GIVEN PROBLEM:
The data below should be restated word for word, with every picture omitted.

COLLECTED MATERIAL:
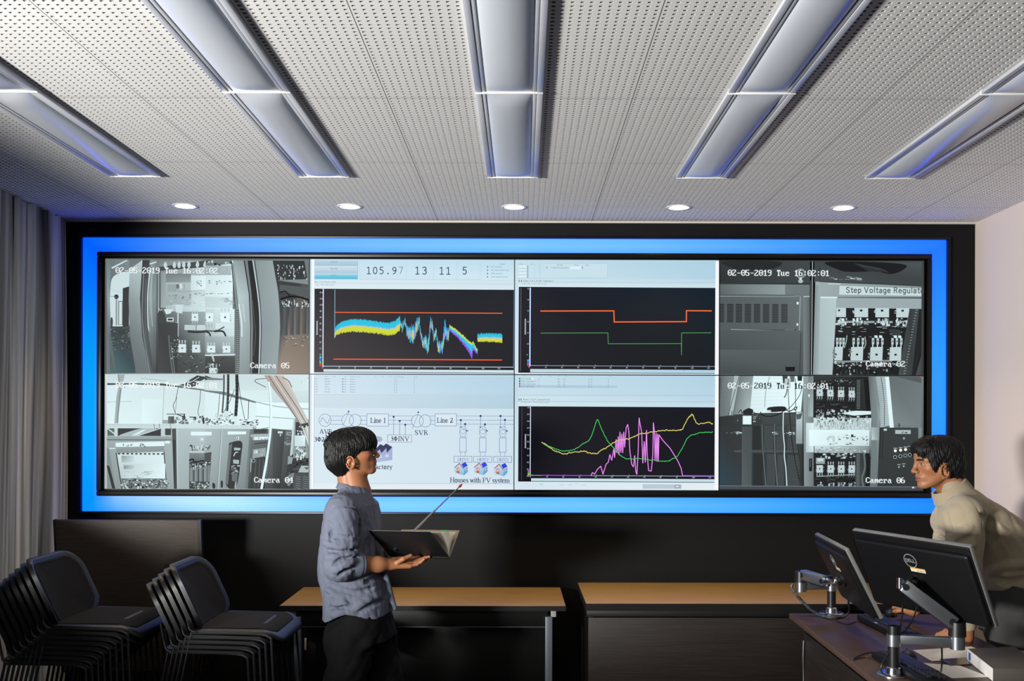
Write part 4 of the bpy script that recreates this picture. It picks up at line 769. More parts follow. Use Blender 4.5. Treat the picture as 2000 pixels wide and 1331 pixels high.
# ---- numbers and spiky chart
def chart1():
    k = Screen(0, 1); k.fill([(198, 226, 238), (176, 214, 232), (206, 228, 238), (214, 232, 240)])
    A = k.frame(600, 500, 4.878)
    A.quad(36, 40, 1975, 240, (196, 224, 238), (188, 220, 236), (208, 232, 242), (205, 226, 238)); A.rect(36, 40, 58, 1200, (246, 248, 250)); A.quad(58, 235, 1975, 325, (214, 232, 240), (206, 226, 236), (214, 230, 236), (222, 236, 240)); A.line([(60, 272), (1975, 270)], 3, (180, 200, 214)); A.line([(60, 235), (1975, 232)], 2, (190, 210, 222))
    for i, (y0, y1, c0, c1) in enumerate(((56, 102, (178, 206, 220), (170, 198, 214)), (108, 168, (205, 224, 234), (180, 202, 218)), (170, 230, (190, 220, 232), (70, 186, 214)))):
        A.rect(62, y0, 470, y1, c0, cb=c1); A.line([(62, y1), (472, y1), (472, y0)], 4, (150, 176, 196))
    A.rect(62, 196, 470, 229, (120, 204, 224), cb=(74, 184, 212))
    for t, x, y in (('STOP', 218, 78), ('PAUSE', 212, 140), ('RUN', 220, 205)): A.text(t, x, y, 17, (120, 150, 172))
    for x in (490, 935, 1195, 1415, 1430, 1640): A.line([(x, 60), (x, 232)], 2, (176, 202, 218))
    A.line([(490, 232), (1640, 228)], 2, (176, 202, 218))
    x = A.strokes('105.9', 556, 180, 64, INK, 7.5, THIN, 1.24); A.strokes('7', x, 178, 64, (110, 140, 170), 6.5, THIN, 1.24)
    A.strokes('13', 1018, 180, 68, INK, 8, THIN, 1.3); A.strokes('11', 1250, 180, 66, INK, 8, THIN, 1.25); A.strokes('5', 1470, 178, 66, INK, 8, THIN)
    A.text('Variable', 1820, 85, 12, (90, 120, 150))
    for i, t in enumerate(('LRT_startValue', 'LRT_deadbandFb/1Value', 'SVR2_startValue', 'SVR2_deadband/1Value')): A.text(t, 1742, 112 + i * 32, 12, (96, 128, 158)); A.rect(1704, 100 + i * 32, 1716, 114 + i * 32, (110, 140, 176))
    A.text('Plotter_7_8_9b: VRLoad1_LowBus1', 60, 264, 11, (50, 70, 96), 0.9); A.text('-:Bar  1.7976e+308 Cancelled', 74, 292, 11, (120, 146, 166), 0.95)
    A.frame(600, 490, 2.717)
    A.quad(35, 208, 1098, 652, (36, 34, 42), (16, 24, 34), (22, 24, 30), (62, 56, 58)); A.quad(35, 208, 83, 652, (28, 28, 36), (28, 28, 36), (70, 62, 64), (74, 66, 68))
    A.rect(79, 208, 84, 622, (225, 238, 250)); A.rect(141, 212, 145, 470, (120, 160, 186)); A.rect(85, 617, 1098, 621, (180, 190, 205)); A.rect(85, 635, 1098, 649, (206, 226, 236)); A.rect(1092, 208, 1097, 622, (90, 150, 225))
    for i in range(13):
        if i < 12: A.text(str(414 - 2 * i) if i < 3 else str(60 - 5 * i), 62, 232 + i * 33, 9, (205, 210, 220), .9)
        A.text(str(10 * i), 84 + i * 84.5 - 6, 631, 8, (205, 212, 222), .9); A.rect(84 + i * 84.5, 617, 85.5 + i * 84.5, 624, (220, 226, 235))
    for i, c in enumerate(((60, 200, 220), (60, 120, 255), (60, 220, 90), (250, 60, 60))): A.rect(64, 566 + i * 14, 73, 578 + i * 14, c)
    for i in range(15): A.rect(46 + (i % 2), 380 + i * 5, 53, 383 + i * 5, (215, 215, 225), i == 0)
    A.rect(143, 331.5, 1032, 334.5, (255, 120, 60)); A.rect(143, 330.6, 1032, 331.6, (200, 60, 20)); A.rect(143, 334.4, 1032, 335.6, (220, 70, 24))
    r = random.Random(7)
    K = [(143, 425, 462, 0), (152, 408, 448, 0), (180, 388, 438, 0), (215, 378, 430, 0), (250, 374, 430, 0), (300, 376, 432, 0), (340, 382, 436, 0), (380, 386, 440, 0), (420, 394, 448, 0), (460, 384, 444, 0), (478, 366, 428, 0), (488, 356, 424, 1),
         (500, 420, 400, 1), (515, 366, 396, 1), (525, 400, 460, 1), (545, 404, 484, 1), (565, 398, 488, 1), (578, 364, 430, 1), (592, 358, 404, 1), (600, 430, 470, 1), (612, 470, 520, 1), (625, 450, 520, 1), (636, 480, 552, 1), (643, 440, 520, 1), (650, 356, 420, 1), (660, 380, 420, 1), (668, 440, 484, 1), (680, 410, 450, 1), (690, 480, 536, 1), (705, 490, 546, 1), (716, 476, 540, 1), (726, 366, 470, 1), (735, 404, 470, 1), (745, 410, 490, 1), (752, 402, 424, 2), (790, 430, 454, 2), (830, 462, 502, 2), (855, 488, 536, 2), (872, 500, 574, 2), (876, 490, 520, 2), (900, 530, 550, 2), (901, 448, 478, 0), (940, 444, 478, 0), (1000, 446, 480, 0), (1032, 448, 484, 0)]
    A.up(); A.up(); A.up()
    z0 = A.z
    for (x0, t0, b0, m0), (x1, t1, b1, m1) in zip(K, K[1:]):
        n = max(1, int((x1 - x0) / 1.0))
        for i in range(n):
            f = i / n; x = x0 + (x1 - x0) * f; t = t0 + (t1 - t0) * f + r.uniform(-8, 3); b = b0 + (b1 - b0) * f + r.uniform(-2, 9); wd_ = 1.7
            if m0 == 1: t += r.uniform(-4, 26); b += r.uniform(-30, 6)
            if b < t: t, b = b, t
            m = t + (b - t) * .5; A.z = z0
            if m0 == 2:
                A.rect(x, t - 2, x + wd_, t + 9, (214, 226, 60), False); A.rect(x, t + 6, x + wd_, t + (b - t) * .7, (44, 196, 226), False); A.rect(x, t + (b - t) * .62, x + wd_, b, (140, 90, 240), False)
            elif m0 == 1:
                A.rect(x, t, x + wd_, b, (40, 150 + r.randint(0, 50), 226), False); A.z = z0 + 1
                if r.random() < .45: A.rect(x, t + (b - t) * r.uniform(.1, .5), x + wd_, b - 3, (206, 220, 70) if r.random() < .6 else (190, 110, 240), False)
            else:
                A.rect(x, t, x + wd_, m + 1, (44, 196, 226), False); A.rect(x, m - 2 + r.uniform(-3, 3), x + wd_, m + 9, (216, 170, 240), False); A.z = z0 + 1; A.rect(x, m + 5 + r.uniform(-3, 3), x + wd_, b, (206, 218, 58), False)
    A.z = z0 + 3
    A.rect(138, 579.5, 1032, 583, (255, 110, 52)); A.rect(138, 578.6, 1032, 579.6, (205, 60, 20)); A.rect(138, 583, 1032, 584.2, (220, 66, 22))
    k.done()
chart1()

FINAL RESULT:
Write part 4 of the bpy script that recreates this picture. It picks up at line 769. More parts follow. Use Blender 4.5. Treat the picture as 2000 pixels wide and 1331 pixels high.
# ---- numbers and spiky chart
def chart1():
    k = Screen(0, 1); k.fill([(198, 226, 238), (176, 214, 232), (206, 228, 238), (214, 232, 240)])
    A = k.frame(600, 500, 4.878)
    A.quad(36, 40, 1975, 240, (196, 224, 238), (188, 220, 236), (208, 232, 242), (205, 226, 238)); A.rect(36, 40, 58, 1200, (246, 248, 250)); A.quad(58, 235, 1975, 325, (214, 232, 240), (206, 226, 236), (214, 230, 236), (222, 236, 240)); A.line([(60, 272), (1975, 270)], 3, (180, 200, 214)); A.line([(60, 235), (1975, 232)], 2, (190, 210, 222))
    for i, (y0, y1, c0, c1) in enumerate(((56, 102, (178, 206, 220), (170, 198, 214)), (108, 168, (205, 224, 234), (180, 202, 218)), (170, 230, (190, 220, 232), (70, 186, 214)))):
        A.rect(62, y0, 470, y1, c0, cb=c1); A.line([(62, y1), (472, y1), (472, y0)], 4, (150, 176, 196))
    A.rect(62, 196, 470, 229, (120, 204, 224), cb=(74, 184, 212))
    for t, x, y in (('STOP', 218, 78), ('PAUSE', 212, 140), ('RUN', 220, 205)): A.text(t, x, y, 17, (120, 150, 172))
    for x in (490, 935, 1195, 1415, 1430, 1640): A.line([(x, 60), (x, 232)], 2, (176, 202, 218))
    A.line([(490, 232), (1640, 228)], 2, (176, 202, 218))
    x = A.strokes('105.9', 556, 180, 64, INK, 7.5, THIN, 1.24); A.strokes('7', x, 178, 64, (110, 140, 170), 6.5, THIN, 1.24)
    A.strokes('13', 1018, 180, 68, INK, 8, THIN, 1.3); A.strokes('11', 1250, 180, 66, INK, 8, THIN, 1.25); A.strokes('5', 1470, 178, 66, INK, 8, THIN)
    A.text('Variable', 1820, 85, 12, (90, 120, 150))
    for i, t in enumerate(('LRT_startValue', 'LRT_deadbandFb/1Value', 'SVR2_startValue', 'SVR2_deadband/1Value')): A.text(t, 1742, 112 + i * 32, 12, (96, 128, 158)); A.rect(1704, 100 + i * 32, 1716, 114 + i * 32, (110, 140, 176))
    A.text('Plotter_7_8_9b: VRLoad1_LowBus1', 60, 264, 11, (50, 70, 96), 0.9); A.text('-:Bar  1.7976e+308 Cancelled', 74, 292, 11, (120, 146, 166), 0.95)
    A.frame(600, 490, 2.717)
    A.quad(35, 208, 1098, 652, (36, 34, 42), (16, 24, 34), (22, 24, 30), (62, 56, 58)); A.quad(35, 208, 83, 652, (28, 28, 36), (28, 28, 36), (70, 62, 64), (74, 66, 68))
    A.rect(79, 208, 84, 622, (225, 238, 250)); A.rect(141, 212, 145, 470, (120, 160, 186)); A.rect(85, 617, 1098, 621, (180, 190, 205)); A.rect(85, 635, 1098, 649, (206, 226, 236)); A.rect(1092, 208, 1097, 622, (90, 150, 225))
    for i in range(13):
        if i < 12: A.text(str(414 - 2 * i) if i < 3 else str(60 - 5 * i), 62, 232 + i * 33, 9, (205, 210, 220), .9)
        A.text(str(10 * i), 84 + i * 84.5 - 6, 631, 8, (205, 212, 222), .9); A.rect(84 + i * 84.5, 617, 85.5 + i * 84.5, 624, (220, 226, 235))
    for i, c in enumerate(((60, 200, 220), (60, 120, 255), (60, 220, 90), (250, 60, 60))): A.rect(64, 566 + i * 14, 73, 578 + i * 14, c)
    for i in range(15): A.rect(46 + (i % 2), 380 + i * 5, 53, 383 + i * 5, (215, 215, 225), i == 0)
    A.rect(143, 331.5, 1032, 334.5, (255, 120, 60)); A.rect(143, 330.6, 1032, 331.6, (200, 60, 20)); A.rect(143, 334.4, 1032, 335.6, (220, 70, 24))
    r = random.Random(7)
    K = [(143, 425, 462, 0), (152, 408, 448, 0), (180, 388, 438, 0), (215, 378, 430, 0), (250, 374, 430, 0), (300, 376, 432, 0), (340, 382, 436, 0), (380, 386, 440, 0), (420, 394, 448, 0), (460, 384, 444, 0), (478, 366, 428, 0), (488, 356, 424, 1),
         (500, 420, 400, 1), (515, 366, 396, 1), (525, 400, 460, 1), (545, 404, 484, 1), (565, 398, 488, 1), (578, 364, 430, 1), (592, 358, 404, 1), (600, 430, 470, 1), (612, 470, 520, 1), (625, 450, 520, 1), (636, 480, 552, 1), (643, 440, 520, 1), (650, 356, 420, 1), (660, 380, 420, 1), (668, 440, 484, 1), (680, 410, 450, 1), (690, 480, 536, 1), (705, 490, 546, 1), (716, 476, 540, 1), (726, 366, 470, 1), (735, 404, 470, 1), (745, 410, 490, 1), (752, 402, 424, 2), (790, 430, 454, 2), (830, 462, 502, 2), (855, 488, 536, 2), (872, 500, 574, 2), (876, 490, 520, 2), (900, 530, 550, 2), (901, 448, 478, 0), (940, 444, 478, 0), (1000, 446, 480, 0), (1032, 448, 484, 0)]
    A.up(); A.up(); A.up()
    z0 = A.z
    for (x0, t0, b0, m0), (x1, t1, b1, m1) in zip(K, K[1:]):
        n = max(1, int((x1 - x0) / 1.0))
        for i in range(n):
            f = i / n; x = x0 + (x1 - x0) * f; t = t0 + (t1 - t0) * f + r.uniform(-8, 3); b = b0 + (b1 - b0) * f + r.uniform(-2, 9); wd_ = 1.7
            if m0 == 1: t += r.uniform(-4, 26); b += r.uniform(-30, 6)
            if b < t: t, b = b, t
            m = t + (b - t) * .5; A.z = z0
            if m0 == 2:
                A.rect(x, t - 2, x + wd_, t + 9, (214, 226, 60), False); A.rect(x, t + 6, x + wd_, t + (b - t) * .7, (44, 196, 226), False); A.rect(x, t + (b - t) * .62, x + wd_, b, (140, 90, 240), False)
            elif m0 == 1:
                A.rect(x, t, x + wd_, b, (40, 150 + r.randint(0, 50), 226), False); A.z = z0 + 1
                if r.random() < .45: A.rect(x, t + (b - t) * r.uniform(.1, .5), x + wd_, b - 3, (206, 220, 70) if r.random() < .6 else (190, 110, 240), False)
            else:
                A.rect(x, t, x + wd_, m + 1, (44, 196, 226), False); A.rect(x, m - 2 + r.uniform(-3, 3), x + wd_, m + 9, (216, 170, 240), False); A.z = z0 + 1; A.rect(x, m + 5 + r.uniform(-3, 3), x + wd_, b, (206, 218, 58), False)
    A.z = z0 + 3
    A.rect(138, 579.5, 1032, 583, (255, 110, 52)); A.rect(138, 578.6, 1032, 579.6, (205, 60, 20)); A.rect(138, 583, 1032, 584.2, (220, 66, 22))
    k.done()
chart1()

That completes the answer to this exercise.